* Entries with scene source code
━━━━━━━━━━━━━━━━━━━━

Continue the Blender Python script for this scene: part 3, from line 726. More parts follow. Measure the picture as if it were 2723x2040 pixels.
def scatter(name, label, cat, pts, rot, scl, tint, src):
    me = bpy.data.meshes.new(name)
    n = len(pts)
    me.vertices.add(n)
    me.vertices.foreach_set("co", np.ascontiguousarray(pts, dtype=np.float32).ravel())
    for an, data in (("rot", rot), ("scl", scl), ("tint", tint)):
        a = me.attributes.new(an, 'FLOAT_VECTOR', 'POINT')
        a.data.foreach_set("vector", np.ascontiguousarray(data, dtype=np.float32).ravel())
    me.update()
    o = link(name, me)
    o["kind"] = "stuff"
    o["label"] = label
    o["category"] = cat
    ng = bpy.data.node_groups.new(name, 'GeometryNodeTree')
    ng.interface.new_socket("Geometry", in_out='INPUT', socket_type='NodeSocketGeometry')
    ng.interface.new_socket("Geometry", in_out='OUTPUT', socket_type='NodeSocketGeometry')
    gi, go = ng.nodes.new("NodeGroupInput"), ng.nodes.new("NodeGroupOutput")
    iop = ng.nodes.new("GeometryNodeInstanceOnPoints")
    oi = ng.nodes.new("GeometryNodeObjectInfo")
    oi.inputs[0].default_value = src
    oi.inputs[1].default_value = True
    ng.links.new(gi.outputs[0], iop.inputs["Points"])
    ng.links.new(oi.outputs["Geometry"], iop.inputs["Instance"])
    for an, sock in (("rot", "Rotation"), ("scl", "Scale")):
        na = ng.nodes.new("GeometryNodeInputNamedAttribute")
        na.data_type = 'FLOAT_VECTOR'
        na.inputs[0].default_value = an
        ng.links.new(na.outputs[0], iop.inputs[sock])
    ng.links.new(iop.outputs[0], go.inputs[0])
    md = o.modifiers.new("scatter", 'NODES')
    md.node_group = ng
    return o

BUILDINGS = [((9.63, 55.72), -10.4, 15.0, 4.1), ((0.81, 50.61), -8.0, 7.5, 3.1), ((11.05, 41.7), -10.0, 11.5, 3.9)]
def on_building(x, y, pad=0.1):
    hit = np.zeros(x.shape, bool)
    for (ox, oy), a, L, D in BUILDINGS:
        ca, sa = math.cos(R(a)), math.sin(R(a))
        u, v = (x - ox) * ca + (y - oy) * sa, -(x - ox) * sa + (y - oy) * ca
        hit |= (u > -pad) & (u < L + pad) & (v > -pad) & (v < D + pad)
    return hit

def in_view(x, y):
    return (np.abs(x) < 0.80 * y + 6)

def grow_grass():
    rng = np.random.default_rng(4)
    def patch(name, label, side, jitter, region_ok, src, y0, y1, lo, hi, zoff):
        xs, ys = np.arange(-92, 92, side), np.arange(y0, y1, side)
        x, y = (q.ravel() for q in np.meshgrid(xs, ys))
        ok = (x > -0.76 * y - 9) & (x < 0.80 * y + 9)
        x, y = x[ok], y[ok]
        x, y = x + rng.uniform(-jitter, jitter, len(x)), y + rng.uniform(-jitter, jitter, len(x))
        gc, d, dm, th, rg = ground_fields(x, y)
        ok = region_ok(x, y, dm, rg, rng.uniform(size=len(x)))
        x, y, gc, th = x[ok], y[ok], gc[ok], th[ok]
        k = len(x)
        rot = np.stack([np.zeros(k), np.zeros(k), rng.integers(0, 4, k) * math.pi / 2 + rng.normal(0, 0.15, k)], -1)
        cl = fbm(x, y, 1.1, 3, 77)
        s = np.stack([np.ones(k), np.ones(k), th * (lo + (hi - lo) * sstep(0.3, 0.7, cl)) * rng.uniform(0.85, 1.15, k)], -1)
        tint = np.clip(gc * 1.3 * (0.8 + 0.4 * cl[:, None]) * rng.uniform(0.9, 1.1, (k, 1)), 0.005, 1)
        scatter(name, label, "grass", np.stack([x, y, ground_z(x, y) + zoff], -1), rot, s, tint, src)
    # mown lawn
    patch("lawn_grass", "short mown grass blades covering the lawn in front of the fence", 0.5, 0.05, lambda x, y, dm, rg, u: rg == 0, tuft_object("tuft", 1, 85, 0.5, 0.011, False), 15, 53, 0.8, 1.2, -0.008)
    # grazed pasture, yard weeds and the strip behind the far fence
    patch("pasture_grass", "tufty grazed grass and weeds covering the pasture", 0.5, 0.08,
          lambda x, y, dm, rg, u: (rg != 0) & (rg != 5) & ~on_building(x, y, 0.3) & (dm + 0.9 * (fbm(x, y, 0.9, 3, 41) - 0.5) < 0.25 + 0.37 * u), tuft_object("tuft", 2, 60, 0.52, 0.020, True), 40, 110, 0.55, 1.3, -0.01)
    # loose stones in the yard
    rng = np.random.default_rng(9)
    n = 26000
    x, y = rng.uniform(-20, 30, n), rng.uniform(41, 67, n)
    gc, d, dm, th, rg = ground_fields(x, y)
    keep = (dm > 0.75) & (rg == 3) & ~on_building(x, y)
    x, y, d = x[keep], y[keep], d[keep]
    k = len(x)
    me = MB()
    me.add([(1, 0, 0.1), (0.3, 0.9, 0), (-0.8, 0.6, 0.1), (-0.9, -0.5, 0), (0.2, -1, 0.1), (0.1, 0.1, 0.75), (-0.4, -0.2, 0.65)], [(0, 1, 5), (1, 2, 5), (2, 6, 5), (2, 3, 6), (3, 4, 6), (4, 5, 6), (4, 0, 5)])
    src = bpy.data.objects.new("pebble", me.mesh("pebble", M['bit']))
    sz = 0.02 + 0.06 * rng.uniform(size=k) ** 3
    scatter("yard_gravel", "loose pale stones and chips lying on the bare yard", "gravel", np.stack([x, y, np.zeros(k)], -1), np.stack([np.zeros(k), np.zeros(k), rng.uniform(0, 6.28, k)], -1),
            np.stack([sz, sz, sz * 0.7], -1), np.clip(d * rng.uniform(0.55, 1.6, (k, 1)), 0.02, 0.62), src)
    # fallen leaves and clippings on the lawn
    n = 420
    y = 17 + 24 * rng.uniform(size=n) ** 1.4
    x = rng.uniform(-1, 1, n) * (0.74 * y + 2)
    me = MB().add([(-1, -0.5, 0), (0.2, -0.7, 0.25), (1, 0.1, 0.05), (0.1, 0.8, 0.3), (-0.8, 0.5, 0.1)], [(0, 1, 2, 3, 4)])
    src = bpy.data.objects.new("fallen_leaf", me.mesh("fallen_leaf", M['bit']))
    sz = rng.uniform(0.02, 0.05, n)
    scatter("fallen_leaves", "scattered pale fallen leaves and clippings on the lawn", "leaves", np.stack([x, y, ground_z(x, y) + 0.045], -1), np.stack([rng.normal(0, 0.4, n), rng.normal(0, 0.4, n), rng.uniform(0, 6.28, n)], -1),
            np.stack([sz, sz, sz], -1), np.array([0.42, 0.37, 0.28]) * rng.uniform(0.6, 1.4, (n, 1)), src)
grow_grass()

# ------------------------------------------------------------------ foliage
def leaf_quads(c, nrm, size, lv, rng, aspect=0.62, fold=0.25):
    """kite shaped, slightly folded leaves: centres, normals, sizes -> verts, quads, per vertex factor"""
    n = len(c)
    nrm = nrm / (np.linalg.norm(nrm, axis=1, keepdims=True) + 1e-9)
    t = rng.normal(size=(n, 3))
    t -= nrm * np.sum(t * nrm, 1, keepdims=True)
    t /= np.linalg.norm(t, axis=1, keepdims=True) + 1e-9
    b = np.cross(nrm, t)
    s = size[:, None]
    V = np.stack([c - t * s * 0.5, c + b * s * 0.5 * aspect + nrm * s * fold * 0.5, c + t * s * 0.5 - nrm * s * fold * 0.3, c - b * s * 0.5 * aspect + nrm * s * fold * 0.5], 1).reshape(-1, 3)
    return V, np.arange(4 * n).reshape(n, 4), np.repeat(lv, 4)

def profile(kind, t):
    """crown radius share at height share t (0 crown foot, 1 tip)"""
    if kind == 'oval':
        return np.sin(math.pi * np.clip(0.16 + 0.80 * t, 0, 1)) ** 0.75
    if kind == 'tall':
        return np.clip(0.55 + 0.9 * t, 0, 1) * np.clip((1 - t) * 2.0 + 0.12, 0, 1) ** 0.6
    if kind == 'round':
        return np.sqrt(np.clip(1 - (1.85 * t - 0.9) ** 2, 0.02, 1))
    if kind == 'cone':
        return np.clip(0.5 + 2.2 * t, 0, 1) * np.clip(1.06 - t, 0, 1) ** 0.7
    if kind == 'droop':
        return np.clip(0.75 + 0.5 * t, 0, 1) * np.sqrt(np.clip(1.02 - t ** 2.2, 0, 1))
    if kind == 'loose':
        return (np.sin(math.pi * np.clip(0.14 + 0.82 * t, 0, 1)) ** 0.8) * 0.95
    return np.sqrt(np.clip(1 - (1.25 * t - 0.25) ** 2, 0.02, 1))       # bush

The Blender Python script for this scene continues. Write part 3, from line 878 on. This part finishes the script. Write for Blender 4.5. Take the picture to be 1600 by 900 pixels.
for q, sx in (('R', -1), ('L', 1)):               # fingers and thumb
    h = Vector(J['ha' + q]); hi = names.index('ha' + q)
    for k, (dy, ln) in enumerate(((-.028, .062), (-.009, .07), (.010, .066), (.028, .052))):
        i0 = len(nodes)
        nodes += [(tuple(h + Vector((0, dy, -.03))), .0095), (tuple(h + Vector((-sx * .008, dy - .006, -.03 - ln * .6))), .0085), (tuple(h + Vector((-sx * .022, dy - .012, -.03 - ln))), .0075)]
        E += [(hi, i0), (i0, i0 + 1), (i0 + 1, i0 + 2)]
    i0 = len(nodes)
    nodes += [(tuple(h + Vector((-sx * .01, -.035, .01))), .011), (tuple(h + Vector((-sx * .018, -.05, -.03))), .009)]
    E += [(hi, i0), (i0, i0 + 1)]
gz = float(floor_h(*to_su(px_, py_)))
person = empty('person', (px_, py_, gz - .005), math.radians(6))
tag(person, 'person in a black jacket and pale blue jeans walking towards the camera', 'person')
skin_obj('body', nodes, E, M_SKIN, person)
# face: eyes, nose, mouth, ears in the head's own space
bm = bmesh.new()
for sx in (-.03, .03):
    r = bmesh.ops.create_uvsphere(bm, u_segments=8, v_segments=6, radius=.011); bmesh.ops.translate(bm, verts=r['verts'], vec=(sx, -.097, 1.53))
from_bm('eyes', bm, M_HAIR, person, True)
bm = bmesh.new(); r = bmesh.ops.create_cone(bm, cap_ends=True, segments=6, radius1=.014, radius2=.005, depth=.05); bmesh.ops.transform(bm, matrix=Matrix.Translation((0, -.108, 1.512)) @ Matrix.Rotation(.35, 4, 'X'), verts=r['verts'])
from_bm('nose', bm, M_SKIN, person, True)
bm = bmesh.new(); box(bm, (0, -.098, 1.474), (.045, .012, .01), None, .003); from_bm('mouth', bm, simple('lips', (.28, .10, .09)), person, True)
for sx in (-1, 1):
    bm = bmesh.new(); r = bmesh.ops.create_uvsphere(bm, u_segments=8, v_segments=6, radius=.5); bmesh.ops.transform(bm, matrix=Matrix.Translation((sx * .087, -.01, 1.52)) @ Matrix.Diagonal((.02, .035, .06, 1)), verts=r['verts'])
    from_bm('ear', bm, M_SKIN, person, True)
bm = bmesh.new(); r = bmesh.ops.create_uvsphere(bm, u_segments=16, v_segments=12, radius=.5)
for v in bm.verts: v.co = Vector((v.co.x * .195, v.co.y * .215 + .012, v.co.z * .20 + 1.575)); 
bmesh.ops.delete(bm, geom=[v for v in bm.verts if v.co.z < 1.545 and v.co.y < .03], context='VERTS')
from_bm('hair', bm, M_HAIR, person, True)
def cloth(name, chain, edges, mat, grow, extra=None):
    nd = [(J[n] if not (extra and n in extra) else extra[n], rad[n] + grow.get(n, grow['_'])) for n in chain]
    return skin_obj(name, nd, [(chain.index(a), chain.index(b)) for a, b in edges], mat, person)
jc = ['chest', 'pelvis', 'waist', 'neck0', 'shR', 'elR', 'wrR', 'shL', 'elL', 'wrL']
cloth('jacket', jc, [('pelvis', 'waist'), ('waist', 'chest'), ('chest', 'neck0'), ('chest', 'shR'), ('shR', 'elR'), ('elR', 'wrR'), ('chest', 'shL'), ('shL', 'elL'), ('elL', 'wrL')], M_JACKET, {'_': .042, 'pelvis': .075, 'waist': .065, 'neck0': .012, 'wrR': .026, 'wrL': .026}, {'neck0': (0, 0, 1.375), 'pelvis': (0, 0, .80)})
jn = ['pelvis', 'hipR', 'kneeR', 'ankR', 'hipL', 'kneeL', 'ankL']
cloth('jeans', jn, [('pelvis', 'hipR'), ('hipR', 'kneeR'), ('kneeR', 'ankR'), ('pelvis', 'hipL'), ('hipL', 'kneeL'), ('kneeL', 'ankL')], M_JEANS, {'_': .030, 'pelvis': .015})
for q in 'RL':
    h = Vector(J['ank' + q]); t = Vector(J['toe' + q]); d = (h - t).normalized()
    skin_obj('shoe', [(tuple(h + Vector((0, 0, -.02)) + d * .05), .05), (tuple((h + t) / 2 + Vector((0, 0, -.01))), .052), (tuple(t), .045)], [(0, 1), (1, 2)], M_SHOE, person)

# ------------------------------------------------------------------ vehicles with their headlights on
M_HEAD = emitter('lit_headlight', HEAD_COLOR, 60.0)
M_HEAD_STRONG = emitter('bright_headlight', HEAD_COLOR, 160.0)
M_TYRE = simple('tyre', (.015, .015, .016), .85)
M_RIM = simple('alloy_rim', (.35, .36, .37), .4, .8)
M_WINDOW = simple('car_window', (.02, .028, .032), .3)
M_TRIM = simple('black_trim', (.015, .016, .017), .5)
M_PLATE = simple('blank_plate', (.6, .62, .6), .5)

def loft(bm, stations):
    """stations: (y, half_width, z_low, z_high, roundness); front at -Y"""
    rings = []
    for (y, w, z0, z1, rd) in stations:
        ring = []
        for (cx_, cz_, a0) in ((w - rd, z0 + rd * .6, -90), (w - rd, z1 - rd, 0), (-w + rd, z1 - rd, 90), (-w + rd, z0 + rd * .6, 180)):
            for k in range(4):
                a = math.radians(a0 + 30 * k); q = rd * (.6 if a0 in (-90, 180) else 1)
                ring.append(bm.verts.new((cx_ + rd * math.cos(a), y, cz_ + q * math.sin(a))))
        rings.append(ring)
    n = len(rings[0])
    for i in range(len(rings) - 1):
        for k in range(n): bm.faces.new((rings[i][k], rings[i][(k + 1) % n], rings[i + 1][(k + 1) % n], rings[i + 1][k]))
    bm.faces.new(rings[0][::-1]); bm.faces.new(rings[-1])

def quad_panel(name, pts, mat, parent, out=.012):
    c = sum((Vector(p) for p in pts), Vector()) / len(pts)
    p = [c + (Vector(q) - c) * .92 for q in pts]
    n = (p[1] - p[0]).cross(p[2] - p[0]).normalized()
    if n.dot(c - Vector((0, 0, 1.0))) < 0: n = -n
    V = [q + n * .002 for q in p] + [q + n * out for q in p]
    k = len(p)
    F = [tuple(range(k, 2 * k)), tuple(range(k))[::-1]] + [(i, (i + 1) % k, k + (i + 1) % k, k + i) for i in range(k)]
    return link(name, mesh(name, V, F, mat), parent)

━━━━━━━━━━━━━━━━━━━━

* Required work
Copy out the listing above, line by line and exactly, from its first line to the line holding "return (np.abs(x) < 0.80 * y + 6)", inclusive.

* Written response
Continue the Blender Python script for this scene: part 3, from line 726. More parts follow. Measure the picture as if it were 2723x2040 pixels.
def scatter(name, label, cat, pts, rot, scl, tint, src):
    me = bpy.data.meshes.new(name)
    n = len(pts)
    me.vertices.add(n)
    me.vertices.foreach_set("co", np.ascontiguousarray(pts, dtype=np.float32).ravel())
    for an, data in (("rot", rot), ("scl", scl), ("tint", tint)):
        a = me.attributes.new(an, 'FLOAT_VECTOR', 'POINT')
        a.data.foreach_set("vector", np.ascontiguousarray(data, dtype=np.float32).ravel())
    me.update()
    o = link(name, me)
    o["kind"] = "stuff"
    o["label"] = label
    o["category"] = cat
    ng = bpy.data.node_groups.new(name, 'GeometryNodeTree')
    ng.interface.new_socket("Geometry", in_out='INPUT', socket_type='NodeSocketGeometry')
    ng.interface.new_socket("Geometry", in_out='OUTPUT', socket_type='NodeSocketGeometry')
    gi, go = ng.nodes.new("NodeGroupInput"), ng.nodes.new("NodeGroupOutput")
    iop = ng.nodes.new("GeometryNodeInstanceOnPoints")
    oi = ng.nodes.new("GeometryNodeObjectInfo")
    oi.inputs[0].default_value = src
    oi.inputs[1].default_value = True
    ng.links.new(gi.outputs[0], iop.inputs["Points"])
    ng.links.new(oi.outputs["Geometry"], iop.inputs["Instance"])
    for an, sock in (("rot", "Rotation"), ("scl", "Scale")):
        na = ng.nodes.new("GeometryNodeInputNamedAttribute")
        na.data_type = 'FLOAT_VECTOR'
        na.inputs[0].default_value = an
        ng.links.new(na.outputs[0], iop.inputs[sock])
    ng.links.new(iop.outputs[0], go.inputs[0])
    md = o.modifiers.new("scatter", 'NODES')
    md.node_group = ng
    return o

BUILDINGS = [((9.63, 55.72), -10.4, 15.0, 4.1), ((0.81, 50.61), -8.0, 7.5, 3.1), ((11.05, 41.7), -10.0, 11.5, 3.9)]
def on_building(x, y, pad=0.1):
    hit = np.zeros(x.shape, bool)
    for (ox, oy), a, L, D in BUILDINGS:
        ca, sa = math.cos(R(a)), math.sin(R(a))
        u, v = (x - ox) * ca + (y - oy) * sa, -(x - ox) * sa + (y - oy) * ca
        hit |= (u > -pad) & (u < L + pad) & (v > -pad) & (v < D + pad)
    return hit

def in_view(x, y):
    return (np.abs(x) < 0.80 * y + 6)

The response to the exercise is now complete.